Pa. lawmakers also invite guests

Also in the chamber, Rep. Brendan Boyle (D., Pa.) brought SEPTA bus operator Chris DeShields, who on Jan. 25 stopped a carjacking in Fishtown by angling his 15-ton vehicle toward the perpetrators, leaning on the horn, and shouting out the windows, scaring them off.

“I was just showing humanity to another human. All’s I know is, I’m here after I just tried to help somebody,” DeShields told reporters in a video call arranged by Boyle’s office.

He added: “I am totally delighted to be here today.
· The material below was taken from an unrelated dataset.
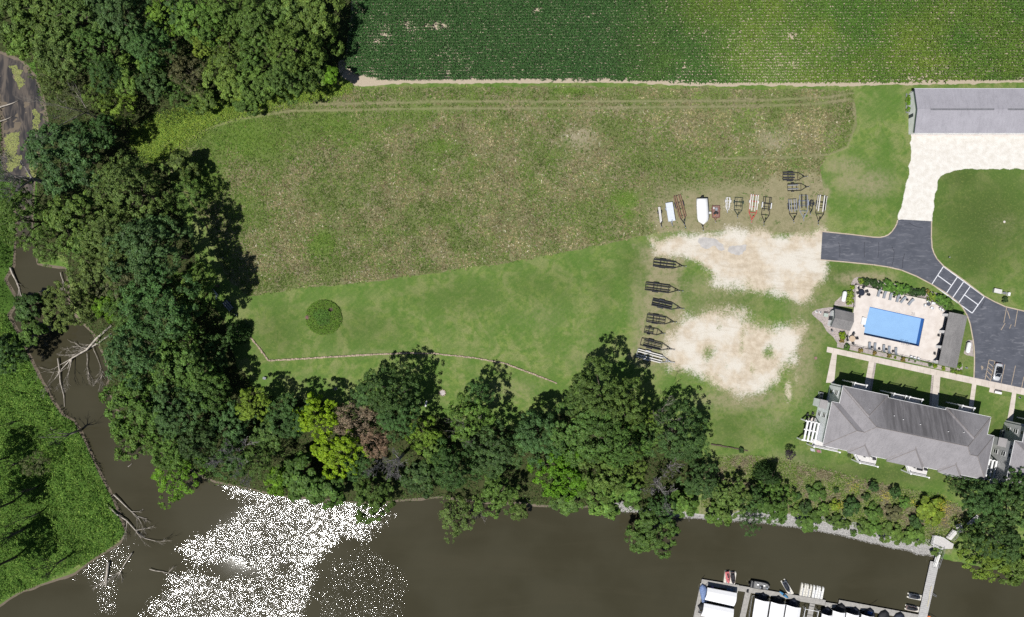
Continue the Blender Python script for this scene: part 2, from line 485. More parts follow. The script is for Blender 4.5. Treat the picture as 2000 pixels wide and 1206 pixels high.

I didn’t expect any of this.”

» READ MORE: Carjackers were no match for a brave SEPTA driver Chris DeShields and his 15-ton bus

Boyle presented DeShields with a proclamation saluting his heroism and planned to take him to a reception hosted by House Minority Leader Hakeem Jeffries (D., N.Y.), and then give him a tour of the Capitol.

Boyle called DeShields “a true hero from Philadelphia.”
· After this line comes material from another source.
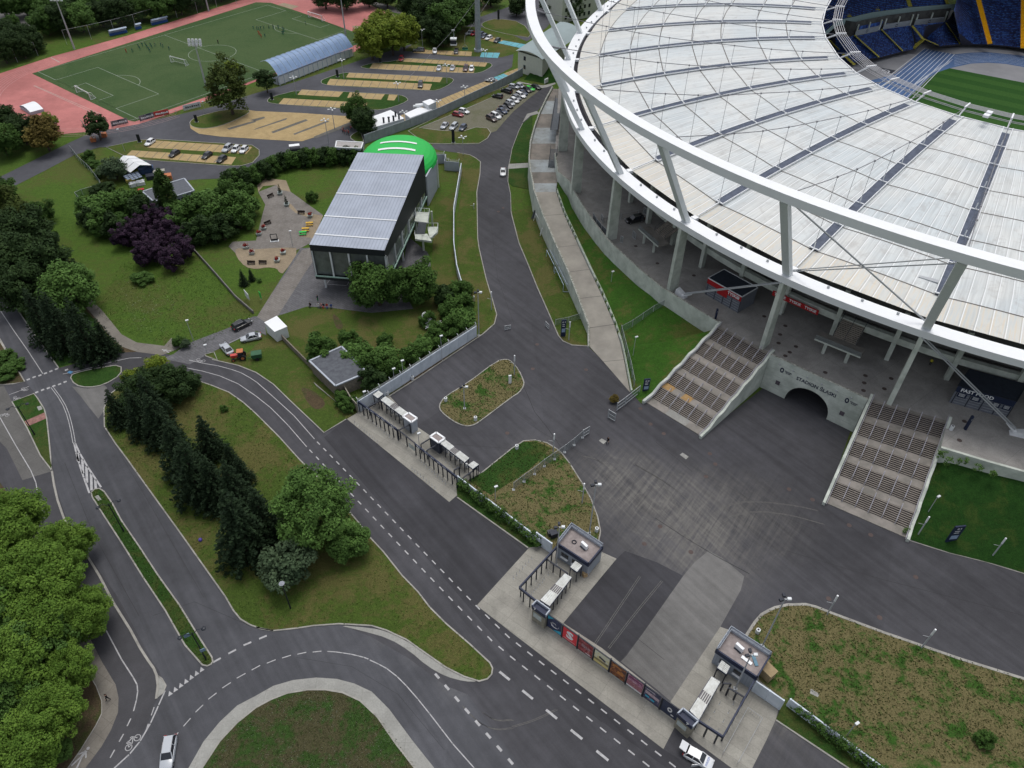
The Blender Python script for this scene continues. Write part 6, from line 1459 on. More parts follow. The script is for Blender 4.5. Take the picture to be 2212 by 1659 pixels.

“He’s humble, so probably a little embarrassed when I’m calling him a hero,” Boyle said. “What he did not only saved one woman, it also has inspired the entire Philadelphia region to know that any single person, no matter what job you have, no matter where you are, that you could be called on in a moment’s notice to do the right thing and the heroic thing.”

» READ MORE: Sen. Fetterman will take Dennis Horton, freed after 28 years in prison, to the State of the Union

Sen. John Fetterman (D., Pa.) brought Dennis “Freedom” Horton, one of two Philadelphia brothers convicted of second-degree murder in a case that later came under significant criticism. They maintained their innocence over 28 years in prison and were released in 2020, their sentences commuted after vigorous advocacy from Fetterman, who as lieutenant governor chaired the Pennsylvania Board of Pardons.

The Horton brothers went on to become Fetterman campaign staffers and vocal public surrogates, and Fetterman’s invite underlined his focus on criminal justice reform as he establishes his presence in the Senate.